Revisiting Separation Anxiety
- Gracie Muraski
- Jun 28, 2024
- 4 min read

I don’t personally remember, thank goodness, but from the tales that my parents tell, sounds like I had pretty bad separation anxiety as a kid. Like I was that kid who cried the entire evening for our saintly babysitter or was sent home early from summer camp. I’m pretty sure the phrase, “we just ended up not going out for two, three years…” has come out of my mom’s mouth when reminiscing on my childhood.
Sorry, mom and dad.
At least take it as a compliment that I genuinely always thought you guys were the best and wouldn’t settle for anyone else.
Now, I have a toddler of my own. And dropping him off with a friend to go on a quick run the other evening, I was greeted back by the echoing screams and cries of his distress. And be assured that over the past few months this is not a standalone event. About fifty yards away from him, however, he caught sight of me coming back to get him and immediately quieted down. He needed a big reassuring hug, but then was totally, completely calm.
I remember asking our poor distressed babysitter what happened. “Nothing, he just suddenly realized you weren’t here and then had a meltdown. I offered him everything he’s ever been interested in but nothing fixed it. We tried the playground, the swings, having a snack, but I think he just wanted you.”
Was I a little frustrated? Sure. A little touched? Absolutely. Am I encouraged by the fact that this is a development phase that I’m confident will eventually pass? I mean, I eventually did go to college, move out, get married, etc. My parents have been able to go on dates now for years, we will one day too. But as we walked home, some remaining tell-tale tear marks on his now-smiling and happy-go-lucky face, I was simultaneously thankful for my earthly parents and also drawn to another parent.
For my toddler, life is pretty simple. Even in the middle of a meltdown, the solution is not complicated.
"The people that love me and care for me the most are not here, and I will not be ok until they are. And in the meantime, this silly babysitter may try to distract me with other enticing things, but I know the truth. They will never provide for me what it is that I truly want. Because all I want, all I need, is a specific someone’s presence.”
And their presence alone is enough.
Maybe, truly, I need to revisit separation anxiety in my own heart. And maybe, truly, as odd as it initially sounds, I need to re-encourage some of it in my heart.
After all, aren’t I constantly seeking for my comfort, my fulfillment, in enticing distractions which will never actually satisfy? Aren’t I aware of a restlessness in my own heart when I make these other things the center of my orbit?

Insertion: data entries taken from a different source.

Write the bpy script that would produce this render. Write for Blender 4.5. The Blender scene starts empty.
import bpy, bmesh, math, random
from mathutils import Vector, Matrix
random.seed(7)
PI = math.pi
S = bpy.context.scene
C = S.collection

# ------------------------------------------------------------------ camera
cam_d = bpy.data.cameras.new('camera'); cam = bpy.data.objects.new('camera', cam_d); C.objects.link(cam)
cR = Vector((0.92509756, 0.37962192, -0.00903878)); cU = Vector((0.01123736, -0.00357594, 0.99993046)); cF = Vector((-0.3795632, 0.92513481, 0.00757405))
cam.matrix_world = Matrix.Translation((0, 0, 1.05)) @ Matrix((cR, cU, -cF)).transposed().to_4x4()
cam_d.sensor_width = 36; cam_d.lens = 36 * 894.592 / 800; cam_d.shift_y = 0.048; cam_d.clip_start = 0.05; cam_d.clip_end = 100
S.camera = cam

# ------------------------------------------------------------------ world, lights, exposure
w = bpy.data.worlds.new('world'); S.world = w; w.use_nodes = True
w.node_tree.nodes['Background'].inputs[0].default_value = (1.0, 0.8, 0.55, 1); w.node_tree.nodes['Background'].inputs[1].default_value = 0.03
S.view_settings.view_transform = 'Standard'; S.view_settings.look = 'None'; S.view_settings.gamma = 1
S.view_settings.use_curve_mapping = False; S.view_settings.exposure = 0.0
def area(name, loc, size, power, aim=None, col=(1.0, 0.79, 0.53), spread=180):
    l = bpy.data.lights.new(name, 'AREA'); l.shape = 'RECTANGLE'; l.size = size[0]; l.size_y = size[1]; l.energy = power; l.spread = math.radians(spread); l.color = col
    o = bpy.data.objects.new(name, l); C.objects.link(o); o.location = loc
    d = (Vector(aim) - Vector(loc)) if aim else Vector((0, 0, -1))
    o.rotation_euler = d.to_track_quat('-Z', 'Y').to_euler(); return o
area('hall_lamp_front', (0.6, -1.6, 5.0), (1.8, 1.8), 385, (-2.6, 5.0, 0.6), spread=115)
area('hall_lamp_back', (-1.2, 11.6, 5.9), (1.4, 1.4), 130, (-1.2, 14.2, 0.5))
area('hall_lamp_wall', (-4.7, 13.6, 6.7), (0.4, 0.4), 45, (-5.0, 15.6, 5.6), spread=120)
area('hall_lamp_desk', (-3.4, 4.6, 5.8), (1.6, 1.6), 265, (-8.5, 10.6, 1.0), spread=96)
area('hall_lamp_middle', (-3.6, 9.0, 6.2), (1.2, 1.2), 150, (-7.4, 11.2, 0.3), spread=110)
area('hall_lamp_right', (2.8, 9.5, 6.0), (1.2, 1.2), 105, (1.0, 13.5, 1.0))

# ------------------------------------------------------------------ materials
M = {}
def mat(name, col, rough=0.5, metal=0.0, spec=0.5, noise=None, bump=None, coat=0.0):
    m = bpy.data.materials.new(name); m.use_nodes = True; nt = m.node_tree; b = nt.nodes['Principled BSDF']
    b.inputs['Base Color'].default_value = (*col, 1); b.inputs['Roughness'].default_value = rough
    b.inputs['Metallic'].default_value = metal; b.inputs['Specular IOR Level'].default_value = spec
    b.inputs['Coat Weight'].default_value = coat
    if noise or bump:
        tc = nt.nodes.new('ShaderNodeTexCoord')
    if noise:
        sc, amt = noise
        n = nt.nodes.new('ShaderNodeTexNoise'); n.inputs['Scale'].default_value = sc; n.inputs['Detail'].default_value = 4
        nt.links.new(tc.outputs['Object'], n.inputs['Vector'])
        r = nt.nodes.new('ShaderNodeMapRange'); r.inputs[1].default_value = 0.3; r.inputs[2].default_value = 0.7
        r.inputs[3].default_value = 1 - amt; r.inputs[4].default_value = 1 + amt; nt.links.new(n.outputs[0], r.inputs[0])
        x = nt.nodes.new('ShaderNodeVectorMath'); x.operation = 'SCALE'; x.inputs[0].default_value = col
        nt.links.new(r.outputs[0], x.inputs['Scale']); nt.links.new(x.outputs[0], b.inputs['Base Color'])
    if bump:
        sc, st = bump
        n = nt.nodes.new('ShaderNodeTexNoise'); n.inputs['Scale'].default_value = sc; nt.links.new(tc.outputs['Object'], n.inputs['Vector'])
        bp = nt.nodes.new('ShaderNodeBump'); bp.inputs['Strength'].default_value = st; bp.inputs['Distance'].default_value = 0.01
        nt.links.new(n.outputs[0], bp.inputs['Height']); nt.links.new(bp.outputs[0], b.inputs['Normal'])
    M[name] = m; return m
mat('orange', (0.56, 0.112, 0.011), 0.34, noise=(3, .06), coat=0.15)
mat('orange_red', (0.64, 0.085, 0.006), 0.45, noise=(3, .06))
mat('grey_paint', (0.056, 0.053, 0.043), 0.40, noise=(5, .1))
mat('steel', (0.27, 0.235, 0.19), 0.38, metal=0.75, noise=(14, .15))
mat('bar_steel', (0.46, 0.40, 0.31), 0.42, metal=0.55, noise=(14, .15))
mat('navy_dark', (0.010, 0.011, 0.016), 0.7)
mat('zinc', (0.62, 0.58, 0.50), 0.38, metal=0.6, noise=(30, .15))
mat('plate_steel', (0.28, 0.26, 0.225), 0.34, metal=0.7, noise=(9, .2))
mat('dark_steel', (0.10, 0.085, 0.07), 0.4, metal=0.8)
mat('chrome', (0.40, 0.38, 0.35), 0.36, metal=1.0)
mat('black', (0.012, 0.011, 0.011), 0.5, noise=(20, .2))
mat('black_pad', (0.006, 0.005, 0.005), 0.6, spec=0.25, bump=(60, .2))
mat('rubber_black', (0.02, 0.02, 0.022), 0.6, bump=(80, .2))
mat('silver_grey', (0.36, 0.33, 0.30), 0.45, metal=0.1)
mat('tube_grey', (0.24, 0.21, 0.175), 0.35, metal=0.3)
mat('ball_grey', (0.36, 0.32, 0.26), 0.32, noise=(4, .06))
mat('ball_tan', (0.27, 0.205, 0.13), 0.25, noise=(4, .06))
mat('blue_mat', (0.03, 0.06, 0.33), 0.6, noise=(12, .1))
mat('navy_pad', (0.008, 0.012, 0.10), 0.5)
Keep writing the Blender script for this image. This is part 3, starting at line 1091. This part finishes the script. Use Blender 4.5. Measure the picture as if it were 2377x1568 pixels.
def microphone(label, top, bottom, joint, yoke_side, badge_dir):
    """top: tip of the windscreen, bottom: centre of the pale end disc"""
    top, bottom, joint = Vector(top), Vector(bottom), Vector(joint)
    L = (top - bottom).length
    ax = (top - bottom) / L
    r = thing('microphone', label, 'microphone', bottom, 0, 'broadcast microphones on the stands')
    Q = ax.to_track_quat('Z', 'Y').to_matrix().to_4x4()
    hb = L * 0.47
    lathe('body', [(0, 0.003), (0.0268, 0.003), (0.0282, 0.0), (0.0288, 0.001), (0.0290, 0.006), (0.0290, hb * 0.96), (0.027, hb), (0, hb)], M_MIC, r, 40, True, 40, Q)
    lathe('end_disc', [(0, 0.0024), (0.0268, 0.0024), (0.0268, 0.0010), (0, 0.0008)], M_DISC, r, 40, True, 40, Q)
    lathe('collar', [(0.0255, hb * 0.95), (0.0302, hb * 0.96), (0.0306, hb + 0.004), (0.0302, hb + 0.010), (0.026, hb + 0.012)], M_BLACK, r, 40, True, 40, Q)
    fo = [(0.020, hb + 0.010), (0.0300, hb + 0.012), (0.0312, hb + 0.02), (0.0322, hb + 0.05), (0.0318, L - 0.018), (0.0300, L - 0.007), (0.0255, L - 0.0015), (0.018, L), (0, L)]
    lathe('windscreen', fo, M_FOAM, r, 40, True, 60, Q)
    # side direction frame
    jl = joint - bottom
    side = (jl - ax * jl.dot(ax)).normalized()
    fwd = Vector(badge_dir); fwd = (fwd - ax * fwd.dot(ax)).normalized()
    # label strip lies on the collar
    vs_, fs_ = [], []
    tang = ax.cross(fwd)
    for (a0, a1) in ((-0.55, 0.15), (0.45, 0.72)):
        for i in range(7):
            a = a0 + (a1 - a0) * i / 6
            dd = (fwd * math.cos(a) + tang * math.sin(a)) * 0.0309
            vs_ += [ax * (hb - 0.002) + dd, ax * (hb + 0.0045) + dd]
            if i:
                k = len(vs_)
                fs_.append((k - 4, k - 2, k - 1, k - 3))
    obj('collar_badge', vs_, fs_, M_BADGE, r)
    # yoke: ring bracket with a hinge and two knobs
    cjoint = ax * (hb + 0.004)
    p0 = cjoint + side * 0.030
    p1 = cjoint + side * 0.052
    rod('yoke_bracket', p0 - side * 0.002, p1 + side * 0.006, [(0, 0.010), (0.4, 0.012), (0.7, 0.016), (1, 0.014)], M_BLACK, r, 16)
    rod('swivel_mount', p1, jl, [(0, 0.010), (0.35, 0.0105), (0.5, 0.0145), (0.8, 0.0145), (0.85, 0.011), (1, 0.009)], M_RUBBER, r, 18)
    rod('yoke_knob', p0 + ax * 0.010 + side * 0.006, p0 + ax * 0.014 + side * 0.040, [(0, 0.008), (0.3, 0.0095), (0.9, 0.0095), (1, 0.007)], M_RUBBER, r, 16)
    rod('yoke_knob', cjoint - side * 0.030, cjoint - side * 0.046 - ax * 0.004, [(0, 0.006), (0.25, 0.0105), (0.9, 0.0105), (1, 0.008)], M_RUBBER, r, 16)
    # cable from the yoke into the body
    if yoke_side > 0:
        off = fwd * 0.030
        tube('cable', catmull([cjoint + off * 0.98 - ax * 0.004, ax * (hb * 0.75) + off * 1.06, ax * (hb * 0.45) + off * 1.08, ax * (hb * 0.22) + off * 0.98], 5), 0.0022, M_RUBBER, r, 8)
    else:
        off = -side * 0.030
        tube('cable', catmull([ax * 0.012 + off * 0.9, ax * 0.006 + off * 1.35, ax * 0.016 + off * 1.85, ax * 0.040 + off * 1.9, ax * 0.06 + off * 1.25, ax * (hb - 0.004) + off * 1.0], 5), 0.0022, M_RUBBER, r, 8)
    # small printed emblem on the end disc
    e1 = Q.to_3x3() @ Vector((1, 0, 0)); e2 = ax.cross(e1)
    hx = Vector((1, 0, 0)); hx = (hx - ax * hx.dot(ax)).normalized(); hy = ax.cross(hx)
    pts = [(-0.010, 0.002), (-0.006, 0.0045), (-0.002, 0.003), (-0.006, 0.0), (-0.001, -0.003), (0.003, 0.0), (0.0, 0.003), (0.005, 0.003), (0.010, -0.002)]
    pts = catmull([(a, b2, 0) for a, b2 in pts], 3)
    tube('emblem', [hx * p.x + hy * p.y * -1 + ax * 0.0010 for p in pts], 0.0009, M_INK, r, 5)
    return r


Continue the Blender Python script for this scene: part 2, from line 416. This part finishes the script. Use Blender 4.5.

Or, am I repeatedly making requests of the Lord, demanding that He answer my prayers and fulfill my desires, when in reality, this is not actually what I want? Not what I need?
My heart knows these truths but it so frequently rebels. I’m on the hunt for accomplishment, for the lessening of suffering, for praise, for worldly comforts.
But at the end of the day, isn’t His presence enough?
“In Your presence is the fullness of joy.” - Psalm 16:11
And unlike being left with a babysitter in a scary new preschool room or faced to do bedtime with someone I don’t know, His presence follows us everywhere.
“If I ascend to heaven, you are there! If I make my bed in Sheol, you are there!
If I take the wings of the morning and dwell in the uttermost parts of the sea,
even there your hand shall lead me, and your right hand shall hold me.” - Psalm 139:8-10
Jesus never “takes an evening off.” He never “drops us off with the grandparents.” He doesn’t know the meaning of a daycare or sitter.
Because rather, He chooses to spend every waking moment with us. Even those moments when it feels like He is far away. Even in the midst of the hardship, Jesus is with me. Even in the midst of suffering, Jesus is with me. Even in the midst of unanswered prayers and unfulfilled desires, Jesus is with me.
Jesus is always drawing near to me, but sometimes I distance myself. And that is where my heart needs work.
So, Lord, this is my prayer. Increase my awareness of those places I go when I should be running to You. Increase my awareness of the distractions I try to use as a filler for the comfort and satisfaction that only You give. Increase my awareness of when my thoughts and internal attitude have drifted from the reality of Your constant presence. Increase my trust that you are with me even when I can’t feel Your presence. Reground me in the truth that You are the best, and nothing else will ever satisfy.
Lord, increase my separation anxiety.